NICHOLS FELLOW 2016-2018

Jillmarie Murphy
Associate Professor of English

Image: Jill Marie MurphyProfessor Murphy will use the fellowship to design a new course, “The Theory of Things: Objects, Emotions and Ideas,” which will examine humanity’s interest in material culture and the emotional connections that can be made between people and physical objects. According to material culture studies, everyday objects become things when they are misused or exploited, cease to function, or no longer fulfill their original purpose. This course will explore both material and immaterial “things” and how “things” affect people, predominantly marginalized individuals and groups.

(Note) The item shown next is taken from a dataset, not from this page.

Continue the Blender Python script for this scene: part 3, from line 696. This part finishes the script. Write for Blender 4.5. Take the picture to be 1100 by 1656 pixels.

This course will ask students to analyze historical discussions of the effects of material culture through a variety of classics and contemporary readings by Karl Marx, George Santayana, Elisabeth Morris, Martin Heidegger, Jean Baudrillard, Bill Brown, Lorraine Daston and Arjun Appadurai. Professor Murphy seeks to have students not only consider tangible objects but move beyond the consideration of the material in order to explore the intangible things that physical objects generate. For instance, human beings desire and value materials things, and in most Western cultures, much emphasis is placed on acquiring objects. While the objects themselves do not create problems, the value individuals place on things may have adverse consequences, particularly for those who do not have the economics means to acquire objects or who are themselves viewed as objects. Indeed, the “desire” to own something and the “value” that is placed on an object are themselves intangible “things” that produce other intangible things – greed, envy, arrogance, violence, deceit, and insecurity, to name a few. Professor Murphy will use lectures, field trips, joint publication, panel discussion and debate, written assignment, guest speakers and independent study research as a final project to help students explore these ideas.

This course is planned to be taught in Spring 2018.